* [WHAT TO DO]: Find all lines in the listing that include the word "pixels", then copy them.

================

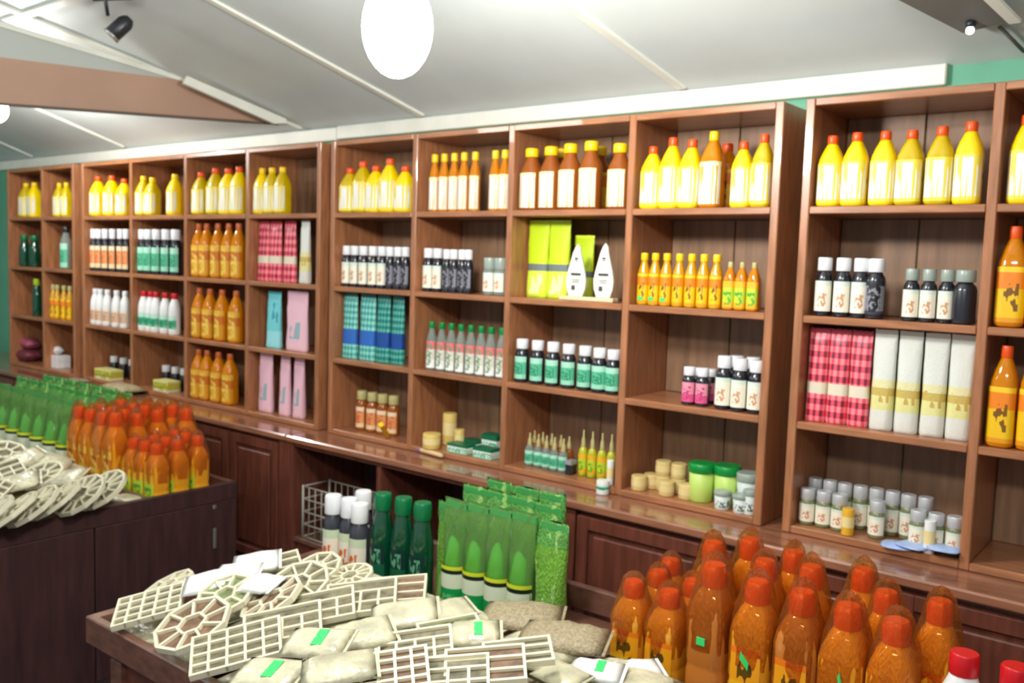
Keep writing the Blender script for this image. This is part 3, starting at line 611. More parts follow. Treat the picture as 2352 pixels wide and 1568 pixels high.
# marker and rolled paper on the ledge
p = at_z(985, 1040, WT+.008); t = empty('marker_pen', (p.x, p.y, WT+.0125), 'cream marker pen lying on the worktop in front of the boxes', 'pen', rz=math.radians(-8))
o = link('barrel', lathe([(.008, -.07), (.011, -.06), (.011, .09), (.007, .1)], 12, m=mat('pen_cream', S(225, 190, 140), .4)), t, rot=(0, math.radians(90), 0))
o = link('pen_cap', lathe([(.0115, -.12), (.012, -.055)], 12, m=mat('pen_cap_pink', S(150, 100, 120), .4)), t, rot=(0, math.radians(90), 0))
p = at_z(915, 1000, zb+.01); t = empty('paper_roll', (p.x, .02, zb+.012), 'small amber tube leaning at the bay post beside the brown bottles', 'tube', rz=.4)
link('body', lathe([(.011, 0), (.012, .01), (.012, .10), (.009, .115)], 14, m=YEL2), t, rot=(math.radians(50), 0, 0))
link('end_cap', lathe([(.0125, .1), (.0125, .12)], 14, m=CY), t, rot=(math.radians(50), 0, 0))
# small white jar and black box, middle cabinet third bay
cyl('white_tub', 1386, 1085, -.02, .026, .055, WT, WHT, 'small white tub at the front edge of the worktop', 'tub', band=L_GW)
boxitem('black_carton', 'C', 3, 1312, 1045, .03, .04, .06, BLK, 'small black carton between the tiny green and olive bottles', 'carton', Y=.07, lid=mat('grey_lid', S(150, 145, 150), .4))
cyl('tall_white_tube', 1404, 1030, .04, .014, .1, zb, WHT, 'slim white tube beside the olive coloured bottles', 'tube')
# beige cylinders pyramids, fourth bay
for i, (px, py, Y, z, lb) in enumerate(((1468, 1105, .06, 0, 'leftmost beige wax cake'), (1497, 1095, .12, 0, 'second beige wax cake from left'), (1532, 1105, .06, 0, 'beige wax cake under the left stack'), (1524, 1070, .13, 1, 'top beige cake of the left stack'),
        (1524, 1095, .13, 0, 'rear beige cake under the left stack'), (1560, 1095, .13, 0, 'rear beige cake under the right stack'), (1560, 1075, .13, 1, 'top beige cake of the right stack'), (1578, 1110, .07, 0, 'beige wax cake beside the green lidded tubs'))):
    cyl('wax_cake', px, py, Y, .031, .056 if not z else .058, zb+z*.0565, CREAM2, lb+', bottom row, middle cabinet', 'wax cake', 'beige wax cakes', band=mat('wax_band', S(225, 205, 145), .5))
tubs = [(1614, 1050, .085), (1672, 1055, .115)]
LGREEN = mat('lime_tub', S(190, 220, 110), .4); LLID = mat('tub_lid_green', S(10, 140, 60), .35)
for i, (px, py, Y) in enumerate(tubs):
    p = at_y(px, py, Y); bottle('lime_tub', 'tub', (p.x, Y, zb), .1, .145, LGREEN, LLID, None, ('left', 'right')[i]+' lime tub with green lid, bottom row, middle cabinet', 'tub', 'lime tubs with green lids')
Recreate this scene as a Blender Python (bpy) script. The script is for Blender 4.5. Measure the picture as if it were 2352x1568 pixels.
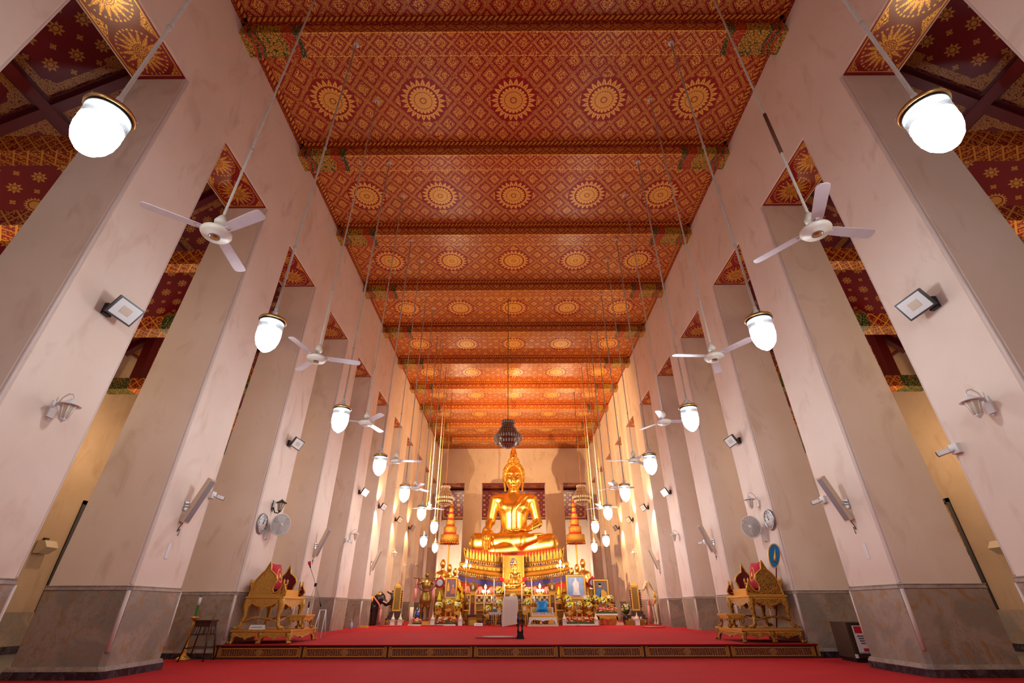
import bpy, math, random
import numpy as np
from mathutils import Vector, Matrix
for o in list(bpy.data.objects): bpy.data.objects.remove(o)
PI=math.pi; R=random.Random(7)
S=5.5                      # half width of the nave in metres
sc=bpy.context.scene; col=sc.collection
# ---------------- camera ----------------
F0=1063.287; YAW,PITCH,ROLL=0.0029024,0.5217314,-0.0024781; CX=-0.0288; CZ=0.8085
def _rot():
    cy,sy,cp,sp,cr,sr=math.cos(YAW),math.sin(YAW),math.cos(PITCH),math.sin(PITCH),math.cos(ROLL),math.sin(ROLL)
    F=Vector((-sy*cp,cy*cp,sp)); r=Vector((cy,sy,0)); u=r.cross(F)
    return cr*r+sr*u, -sr*r+cr*u, F
RT,UP,FW=_rot()
cd=bpy.data.cameras.new('camera'); cam=bpy.data.objects.new('camera',cd); col.objects.link(cam)
m=Matrix((RT,UP,-FW)).transposed().to_4x4(); m.translation=Vector((CX,0,CZ)); cam.matrix_world=m
cd.sensor_width=36; cd.lens=F0/2352*36; cd.clip_start=0.05; cd.clip_end=200
sc.camera=cam
# ---------------- exposure and surroundings ----------------
sc.view_settings.view_transform='Standard'; sc.view_settings.look='None'
sc.view_settings.gamma=1; sc.view_settings.use_curve_mapping=False
sc.view_settings.exposure=0.2
w=bpy.data.worlds.new('world'); sc.world=w; w.use_nodes=True
w.node_tree.nodes['Background'].inputs[0].default_value=(0.8,0.85,1,1)
w.node_tree.nodes['Background'].inputs[1].default_value=0.3
LAMP=62.0                  # emission of the hanging lamp globes
FLOOD=620.0                # watts of each warm floodlight aimed at the altar
# pixel of the photograph -> point in the hall
def ray(px,py): return FW+RT*((px-1176)/F0)-UP*((py-784)/F0)
C0=Vector((CX,0,CZ))
def atx(px,py,X): d=ray(px,py); return C0+d*((X-CX)/d.x)
def aty(px,py,Y): d=ray(px,py); return C0+d*(Y/d.y)
def atz(px,py,Z): d=ray(px,py); return C0+d*((Z-CZ)/d.z)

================

* [WRITTEN REPLY]:
Keep writing the Blender script for this image. This is part 3, starting at line 611. More parts follow. Treat the picture as 2352 pixels wide and 1568 pixels high.
Recreate this scene as a Blender Python (bpy) script. The script is for Blender 4.5. Measure the picture as if it were 2352x1568 pixels.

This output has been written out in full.